Béatrice Zavarro, avocate de Dominique Pélicot (CHRISTOPHE SIMON / AFP)
Dominique Pelicot s’était lui-même qualifié de « violeur »
Cette peine était attendue dans la mesure où Dominique Pelicot, 71 ans, n’a jamais caché sa responsabilité. Mi-septembre, il s’était lui-même qualifié de « violeur » et avait affirmé : « Je suis coupable de ce que j’ai fait […] J’ai tout gâché, j’ai tout perdu. Je dois payer ».
« La recherche de son plaisir se retrouve dans une volonté de soumission de son épouse, d’humiliation voire d’avilissement par ses gestes, ses paroles, de la personne qu’il chérit le plus au monde », a accusé la procureure adjointe.
Vingt ans de prison, soit la peine maximale, requis contre Dominique Pelicot
« Je suis coupable de ce que j’ai fait […] J’ai tout gâché, j’ai tout perdu. Je dois payer ».
La peine maximale requise contre Dominque Pelicot. Devant la cour criminelle du Vaucluse, les avocats généraux ont requis la peine maximale – soit 20 ans de réclusion criminelle – contre Dominique Pelicot pour ses “agissements abjects”, pour avoir drogué, violé et fait violer sa femme par des dizaines d’hommes recrutés sur internet pendant une décennie.
Deuxième peine de la journée. Le ministère public a ensuite requis 17 ans de réclusion criminelle à l’encontre de Jean-Pierre M., poursuivi non pas pour viols sur Gisèle Pelicot mais pour avoir violé et fait violer sa propre épouse, avec la complicité de Dominique Pelicot. Ce dernier lui avait fait part de sa méthode pour que Jean-Pierre M. l’applique à sa propre épouse. Au total, les deux hommes ont eu “une dizaine de rendez-vous sur une dizaine d’années”, relève l’avocat général, Jean-François Mayet, estimant que Jean-Pierre M. “avait le temps suffisant pour se rendre compte de ce qui se jouait”.

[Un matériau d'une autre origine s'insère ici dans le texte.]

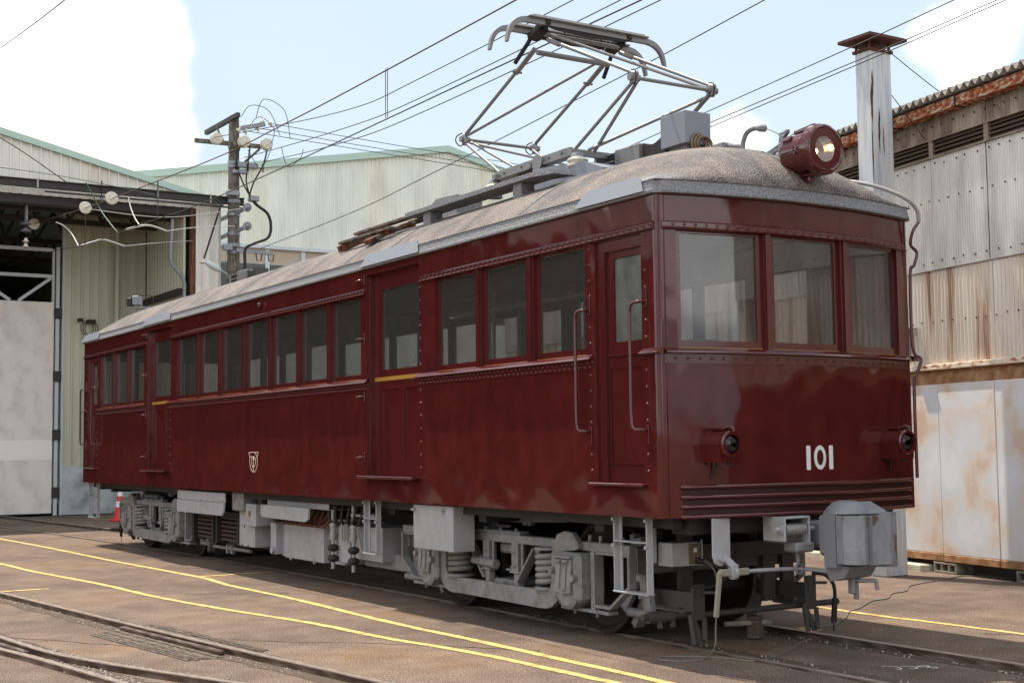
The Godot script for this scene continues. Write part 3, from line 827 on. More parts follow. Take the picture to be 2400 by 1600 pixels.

Un réquisitoire sur trois jours. “L’enjeu” du procès des viols de Mazan “est de changer fondamentalement les rapports entre hommes et femmes”, a affirmé le ministère public en ouvrant son réquisitoire. La majorité d’entre eux, poursuivis pour viols aggravés, encourent jusqu’à vingt ans de réclusion criminelle.
“On ne peut plus, en 2024, considérer que parce qu’elle n’a rien dit, c’est qu’elle était d’accord.” L’avocate générale a abordé l’essentiel des arguments avancés par les accusés, qui ont notamment affirmé ne pas avoir compris que la victime n’était pas consentante. “Il n’y avait rien d’ambigu, ni dans le contexte, ni dans l’attitude de Gisèle Pelicot, qui pouvait laisser croire à ces hommes qu’elle était d’accord pour subir ces actes sexuels dans l’état léthargique qui était le sien”, tranche Laure Chabaud. Et d’ajouter : “On ne peut plus, en 2024, considérer que parce qu’elle n’a rien dit, c’est qu’elle était d’accord.”